Mieczyslaw Weinberg’s
The Passenger is an opera with an incredibly hard, warped and, finally, obviously fortunate life. This opera is about the Auschwitz, about the people who were
cogs in the merciless
factory of death, about crime and punishment which have no term of limitation. Weinberg’s
The Passenger ranges among the main art works dedicated to this theme: from Liliana Cavani’s
The Night Porter to Jonathan Littell’s
Les Bienveillantes. And it is one of the best of its kind.
The composer finished the score of The Passenger (libretto of Alexander Medvedev after the novel of the Polish writer Zofia Posmysz) in 1968. The opera was hailed by the composer’s colleagues. Dmitri Shostakovich wrote, This piece is necessary in our time. The Passenger was scheduled to be produced at the Bolshoi Theatre. But it all came to nothing. The theatres cancelled the announced premieres. There was a conspiracy of silence about the opera. For nearly forty years The Passenger was disfavored, and only in 2006 its premiere took place as a semi-stage performance in Moscow. In February 2010 it was performed in a concert version in Novosibirsk. But The Passenger did not start its triumphal march across world stages until its fully-staged premiere was shown at the Bregenz Festival (July 2010). In October 2010 Weinberg’s opera was staged in Warsaw, with subsequent performances in London (2011), Madrid (2012), Karlsruhe (2013), Houston (2014); later in 2014 it was shown at the Lincoln Centre Festival (New-York), and then in Chicago and Frankfurt am Main (both in 2015). In Russia it was performed in concert in Perm in 2014, and in September 2016 the opera had its Russian premiere in Yekaterinburg.
The Moscow premiere of the opera took place on 27 January 2017 at Novaya Opera. The date was chosen on purpose. January 27 is the International Holocaust Remembrance Day. On this day in 1945 the Auschwitz concentration and death camp was liberated by the Soviet Army. And now it is safe to say that the premiere of The Passenger has been an event not only in the cultural but also in the public and international life of our capital.
The Passenger has gathered a stellar team of producers and performers. The stage director of the production is TV director Sergey Shirokov, for whom it is a debut in an opera house. His directing works on TV, however, are known to almost all people in Russia. For many years Sergey Shirokov has been the director of very popular entertainment programmes on the Rossiya TV channel.
The designer is Larisa Lomakina, who is well known to the Moscow audience for her outstanding drama productions in the drama theatre, including her joint projects with the director Konstantin Bogomolov.

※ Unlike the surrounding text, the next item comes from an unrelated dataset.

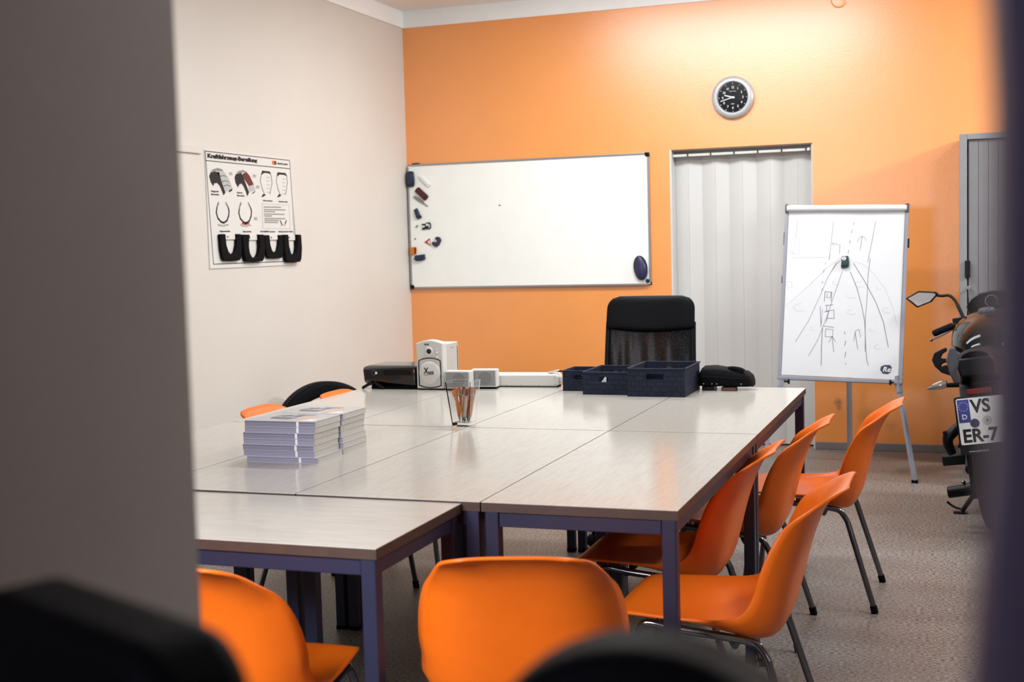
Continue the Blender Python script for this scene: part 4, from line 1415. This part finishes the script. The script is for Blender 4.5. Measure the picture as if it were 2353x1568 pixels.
def satellite(loc, rz, label):
    s_ = thing('satellite_speaker', label, 'speaker', loc, rz, 'small grey satellite speakers')
    MB().box((0, .025, .047), (.118, .048, .078)).build('housing', 'white_plastic', s_, smooth=0, bevel=.004)
    MB().box((0, -.0015, .048), (.106, .006, .066)).build('grille', 'mesh_grille', s_, smooth=0, bevel=.002)
    MB().prism(arc((.008, .048), .029, 0, 350, 36), .0012, plane((0, -.0040, 0), (1, 0, 0), (0, 0, 1))).build('cone', 'cone_grey', s_, smooth=0)
    MB().box((0, .025, .004), (.112, .044, .008)).build('foot', 'black_rubber', s_, smooth=0)


satellite((-2.088, 5.115, ZT), 0, 'small grey satellite speaker beside the white speaker, behind the pen glass')
satellite((-1.994, 5.19, ZT), math.radians(6), 'small grey satellite speaker right of the pen glass, next to the flat white box')

# flat white box with cable
t = thing('white_box', 'long flat white device box lying at the back edge of the tables', 'box', (-1.832, 5.30, ZT), math.radians(3))
MB().loft([[(-.152, -.02, .004), (.140, -.02, .004), (.152, -.02, .014), (.152, -.02, .046), (.140, -.02, .056), (-.152, -.02, .052)], [(-.152, .05, .004), (.140, .05, .004), (.152, .05, .014), (.152, .05, .046), (.140, .05, .060), (-.152, .05, .060)]]).build('housing', 'white_plastic', t, smooth=30, bevel=.005)
MB().bx(-.145, .145, -.015, .045, 0, .005).build('rubber_base', 'black_rubber', t, smooth=0)
b = MB()
for x_, z_ in ((.133, .040), (.133, .012), (.06, .008), (-.02, .008), (-.09, .008)):
    b.cyl((x_, -.0215, z_), (x_, -.019, z_), .0022)
b.build('screws', 'ink_grey', t)
MB().box((.158, .0, .034), (.018, .018, .022)).tube(catmull([(.163, -.004, .036), (.178, -.012, .028), (.180, -.02, .012), (.178, -.025, .003)], 10), .0035, 8).build('plug', 'white_plastic', t, bevel=.003)
MB().box((.120, .01, .066), (.05, .02, .008), Euler((0, math.radians(-14), 0))).build('switch', 'white_plastic', t, bevel=.002)
MB().tube(catmull([(.140, .01, .067), (.165, .01, .068), (.195, .005, .060), (.212, .01, .054)], 12), .003, 8).build('cable', 'black_rubber', t)

# three woven baskets


def basket(x0, x1, y0, y1, h, hole, label, rz=0.0):
    cx_, cy_ = (x0 + x1) / 2, (y0 + y1) / 2
    s_ = thing('woven_basket', label, 'basket', (cx_, cy_, ZT), rz, 'navy woven strap baskets')
    a, c_ = (x1 - x0) / 2, (y1 - y0) / 2
    th = .006
    b_ = MB()
    b_.bx(-a, a, -c_, c_, 0, th)
    b_.bx(-a, -a + th, -c_, c_, th, h).bx(a - th, a, -c_, c_, th, h)
    hx0, hx1, hz0, hz1 = hole
    for yy0, yy1 in ((-c_, -c_ + th), (c_ - th, c_)):
        b_.bx(-a + th, hx0, yy0, yy1, th, h).bx(hx1, a - th, yy0, yy1, th, h).bx(hx0, hx1, yy0, yy1, th, hz0).bx(hx0, hx1, yy0, yy1, hz1, h)
    b_.build('basket_body', 'weave', s_, smooth=0)
    b_ = MB()
    for p, q in (((-a, -c_), (a, -c_)), ((a, -c_), (a, c_)), ((a, c_), (-a, c_)), ((-a, c_), (-a, -c_))):
        b_.box(((p[0] + q[0]) / 2, (p[1] + q[1]) / 2, h), (abs(p[0] - q[0]) + .008, abs(p[1] - q[1]) + .008, .006))
    b_.build('rim', 'weave', s_, smooth=0, bevel=.002)
    return s_


basket(-1.298, -1.062, 5.000, 5.305, .113, (-.040, .032, .068, .094), 'largest navy woven basket, right of the three')
s2 = basket(-1.500, -1.306, 5.046, 5.330, .092, (-.058, .012, .052, .074), 'middle navy woven basket with paper showing through its handle hole')
basket(-1.622, -1.506, 5.160, 5.335, .085, (-.024, .040, .048, .068), 'smallest navy woven basket at the left end of the three')
o = MB().prism([(0, 0), (.05, 0), (.05, .055)], .001, plane((0, 0, 0), (1, 0, 0), (0, .1, 1))).build('paper_note', 'ink_white', loc=(-1.452, 5.12, ZT + .035))
tag(o, 'folded white paper note standing inside the middle navy basket', 'paper')
o.location = (-1.457, 5.075, ZT + .0062)
o.scale = (1, 1, 1.35)

# black soft bag resting on a brown wooden block
t = thing('laptop_bag', 'black soft bag lying beside the large navy basket', 'bag', (-.975, 5.295, ZT + .0142))
rings_ = []
for k, (x_, hh, dd) in enumerate(((-.079, .060, .055), (-.065, .082, .067), (-.02, .086, .070), (.04, .078, .070), (.085, .068, .067), (.115, .062, .060), (.134, .048, .050), (.142, .030, .038))):
    rings_.append([(x_, math.cos(q * PI / 9) * dd, max(.001 * (k % 2), hh * .5 + math.copysign(abs(math.sin(q * PI / 9)) ** .3, math.sin(q * PI / 9)) * hh * .5) + .002 * math.sin(q * 1.7 + k * 2.1)) for q in range(18)])
MB().loft(rings_).build('bag_body', 'black_cloth', t, smooth=60)
MB().tube(catmull([(.045, -.030, .076), (.068, -.045, .078), (.095, -.05, .074), (.11, -.05, .066)], 12), .009, 8).build('handle', 'black_cloth', t)
MB().tube([(-.06, -.071, .046), (.0, -.074, .044), (.06, -.073, .040), (.118, -.060, .034)], .004, 6).build('zip', 'black_rubber', t)
b = MB()
for x_ in (-.055, -.02, .0, .10):
    b.cyl((x_, -.074, .016), (x_, -.066, .016), .002)
b.build('studs', 'alu', t)
o = MB().box((0, 0, .007), (.060, .05, .0138)).box((-.02, 0, .007), (.006, .052, .0139)).build('wooden_block', 'brown_box', smooth=0, bevel=.001, loc=(-.930, 5.262, ZT))
tag(o, 'small brown wooden block under the right end of the black bag', 'block')
o = MB().box((0, 0, .0069), (.05, .08, .0136)).box((0, 0, .0069), (.046, .084, .006)).build('black_case', 'black_plastic', smooth=0, bevel=.002, loc=(-1.020, 5.300, ZT))
tag(o, 'small flat black case under the left end of the black bag', 'case')

# magazines: two piles of seven
MAGH = .0178


def magazine(x, y, z, w_, d_, rz, label, front, top):
    s_ = thing('magazine', label, 'magazine', (x, y, z), rz, 'magazines in the front pile' if front else 'magazines in the rear pile')
    b_ = MB()
    b_.bx(-w_ / 2 + .002, w_ / 2 - .002, -d_ / 2 + .002, d_ / 2 - .002, .0008, MAGH - .0008)
    b_.build('page_block', 'pages', s_, smooth=0)
    b_ = MB()
    b_.m(0).bx(-w_ / 2, w_ / 2, -d_ / 2, d_ / 2, MAGH - .0008, MAGH)
    b_.m(0).bx(-w_ / 2, w_ / 2, -d_ / 2, d_ / 2, 0, .0008)
    b_.m(1).bx(-w_ / 2, w_ / 2, -d_ / 2, -d_ / 2 + .0012, .0008, MAGH - .0008)
    b_.m(2).bx(w_ / 2 - .062, w_ / 2 - .054, -d_ / 2 - .0004, -d_ / 2 + .0004, .0012, MAGH - .0012)
    for zz in (.004, .009):
        b_.m(3).bx(-w_ / 2, w_ / 2 - .064, -d_ / 2 - .0003, -d_ / 2 + .0004, zz, zz + .0009)
        b_.m(3).bx(w_ / 2 - .052, w_ / 2, -d_ / 2 - .0003, -d_ / 2 + .0004, zz, zz + .0009)
    b_.build('cover', ['cover', random.choice(['spine', 'spine', 'spine_b']), 'ink_white', 'ink_light'], s_, smooth=0)
    if top:
        b_ = MB()
        fr = plane((0, 0, MAGH), (1, 0, 0), (0, 1, 0))
        b_.m(0).prism([(-.06, -.035), (.005, -.045), (.02, -.01), (-.07, .0)], .0003, fr)
        for k in range(4):
            b_.m(0 if k % 2 else 2).prism([(-.07 + k * .022, .01), (-.055 + k * .022, .008), (-.045 + k * .022, .045), (-.06 + k * .022, .045)], .0004, fr)
        b_.m(1).prism([(.03, -.06), (.07, -.05), (.07, .03), (.045, .04)], .0003, fr)
        b_.m(3).prism([(.06, -.07), (.10, -.07), (.10, -.03), (.075, -.035)], .0004, fr)
        b_.m(2).prism([(.0, .03), (.05, .04), (.05, .065), (-.02, .065)], .0003, fr)
        b_.build('cover_print', ['cover_dark', 'cover_peach', 'cover_mid', 'ink_white'], s_, smooth=0, recalc=False)
    return s_


fo = [.006, -.006, -.007, -.005, -.004, .001, .003]
names_f = ['bottom magazine of the front pile, sticking out to the right', 'second magazine from the bottom of the front pile', 'third magazine from the bottom of the front pile', 'middle magazine of the front pile',
           'third magazine from the top of the front pile', 'second magazine from the top of the front pile', 'top magazine of the front pile with a printed cover']
names_r = [s_.replace('front pile', 'rear pile').replace(', sticking out to the right', ', shaded grey') for s_ in names_f]
for k in range(7):
    magazine(-1.918 + fo[k], 3.375 + .002 * (k % 2), ZT + k * MAGH, .236, .165, random.uniform(-.01, .01), names_f[k], True, k == 6)
for k in range(7):
    magazine(-1.918 + fo[6 - k] * .7 + .002 * (k % 3), 3.548, ZT + k * MAGH, .236, .165, random.uniform(-.012, .012), names_r[k], False, k == 6)

# pen glass
GX, GY = -1.655, 4.105
t = thing('pen_glass', 'clear square tapered pen glass standing near the table seams', 'glass', (GX, GY, ZT))
b0, t0, GH = .031, .0475, .158
th = .003
sq = lambda h_, z: [(-h_, -h_, z), (h_, -h_, z), (h_, h_, z), (-h_, h_, z)]
b = MB()
b.loft([sq(b0 - .001, 0), sq(b0, .002), sq(b0 + (t0 - b0) * .5, GH * .5), sq(t0, GH), sq(t0 - th, GH), sq(b0 + (t0 - b0) * .5 - th, GH * .5), sq(b0 + .002 - th, .015)])
b.build('cup', 'clear', t, smooth=0)


def make_pen(label, kind):
    s_ = thing('pen', label, 'pen', (0, 0, 0), 0, 'pens in the glass')
    main = {'o': 'pen_orange', 'w': 'white_plastic', 'g': 'pen_clear'}[kind]
    MB().tube([(0, 0, .022), (0, 0, .105)], .0048, 12).build('barrel', main, s_)
    MB().tube([(0, 0, 0), (0, 0, .006), (0, 0, .022)], [.0009, .002, .0045], 12).build('tip', 'alu' if kind != 'w' else 'black_plastic', s_)
    cp = MB().tube([(0, 0, .105), (0, 0, .116), (0, 0, .124), (0, 0, .136)], [.0050, .0052, .0045, .0035], 12).build('cap', {'o': 'pen_orange', 'w': 'black_plastic', 'g': 'brown_box'}[kind], s_)
    MB().box((.0062, 0, .115), (.0012, .003, .032)).build('clip', 'alu', cp)
    MB().tube([(0, 0, .104), (0, 0, .107)], .0054, 12).build('ring', 'pen_clear', s_)
    return s_


pens = [  # base x,y  top x,y  kind label
    (.016, -.014, -.034, -.030, 'o', 'orange pen crossing in front of the others from upper left to lower right'),
    (-.012, -.012, -.026, -.010, 'o', 'orange pen standing along the left wall of the glass'),
    (-.004, .010, -.020, .012, 'o', 'orange pen with dark cap at the back left of the glass'),
    (-.006, .018, -.010, .026, 'o', 'orange pen at the back of the glass next to the dark cap'),
    (-.008, .002, .004, .004, 'w', 'white pen with black cap in the middle of the glass'),
    (-.002, -.012, .016, -.008, 'o', 'orange pen leaning right just beside the white pen'),
    (.004, -.002, .024, .004, 'o', 'orange pen leaning right behind the glass corner edge'),
    (.012, .006, .022, .018, 'g', 'pale brown pen right of the middle of the glass'),
    (.018, .012, .032, .026, 'g', 'pale brown pen near the right back corner of the glass'),
    (.020, -.004, .034, .008, 'o', 'orange pen at the right wall of the glass'),
    (.008, -.018, .026, -.024, 'g', 'pale pen standing low by the front right corner of the glass'),
]
protos = {}
for bx_, by_, tx_, ty_, kind, lab in pens:
    p0 = Vector((GX + bx_ * .85, GY + by_ * .85, ZT + .017))
    p1 = Vector((GX + tx_ * 1.08, GY + ty_ * 1.05, ZT + .150))
    if kind not in protos:
        o = protos[kind] = make_pen(lab, kind)
    else:
        o = dup(protos[kind], p0, 0, lab)
    o.location = p0
    o.scale = (1.15, 1.15, .88)
    o.rotation_euler = (p1 - p0).to_track_quat('Z', 'X').to_euler()

# ------------------------------------------------------------------ black high stools in the doorway, close to the viewer


def stool(loc, rz, label, bw, sy, cr, zt):
    s_ = thing('bar_stool', label, 'stool', loc, rz, 'black bar stools in the doorway')
    # padded back: rounded top
    b_ = MB()
    rr = cr
    prof_ = [(-bw / 2, .92)] + [(p[0], p[1]) for p in arc((-bw / 2 + rr, zt - rr), rr, 180, 90, 10)] + [(p[0], p[1]) for p in arc((bw / 2 - rr, zt - rr), rr, 90, 0, 10)] + [(bw / 2, .92)]
    b_.prism(prof_, .05, plane((0, .025, 0), (1, 0, 0), (0, 0, 1)))
    b_.build('backrest', 'black_leather', s_, smooth=40, bevel=.012, bseg=4)
    MB().lathe([(.001, .72), (.10, .72), (.112, .735), (.112, .765), (.10, .785), (.001, .79)], (0, sy, 0), (0, 0, 1), 32).build('seat', 'black_leather', s_, smooth=50)
    MB().box((0, sy * .25, .86), (.05, .012, .20)).box((0, sy * .5, .725), (.05, abs(sy) , .012)).build('back_support', 'dark_grey', s_, bevel=.002)
    for k in range(4):
        a = PI / 4 + k * PI / 2
        lg = MB().tube([(.07 * math.cos(a), sy + .07 * math.sin(a), .72), (.11 * math.cos(a), sy + .11 * math.sin(a), .004)], .012, 10).build('leg', 'dark_grey', s_)
    MB().tube([(.097 * math.cos(2 * PI * k / 24), sy + .097 * math.sin(2 * PI * k / 24), .26) for k in range(25)], .008, 8).build('foot_ring', 'dark_grey', s_)
    return s_


stool((-.127, .512, 0), 0, 'blurred black rounded stool back in the bottom centre foreground', .165, .17, .080, 1.1975)
stool((-.376, .474, 0), math.radians(-24), 'blurred black stool back in the lower left foreground before the grey wall', .190, -.14, .034, 1.2045)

The costume designer is the famous Russian fashion designer Igor Chapurin. Apart from his haute coutureworks, he has at various times collaborated with leading drama and ballet theatres in Russia and abroad.
Says stage director Sergei Shirokov:
“For me The Passenger is not just an opera among other pieces of the 20th-century musical theatre. The Passenger has enormous emotional tension; it is an absolutely “direct utterance” which in some scenes is so touching and even sentimental, but at certain points becomes terribly cruel. It is almost an ancient Greek drama – a very intelligible one despite the intricate orchestral coloration and highly expressive vocal speech. The Passenger makes it possible for a contemporary director to use in his work all available means of expression and artistic idioms, including those far apart from traditional operatic stereotypes. In this regard The Passenger is an “open form”. However, it is also a very “classical” piece in which its moral message and ethical axis place strict restrictions on any our fantasies…”
The Novaya Opera workers consisting of Natalya Kreslina (Marta), Valeria Pfister (Liese), Dmitry Pianov (Walter) and Sergey Shirokov (stage director) have been awarded the Moscow City Literature and Arts Prize in the Musical Art Nomination for producing Weinberg's opera The Passenger.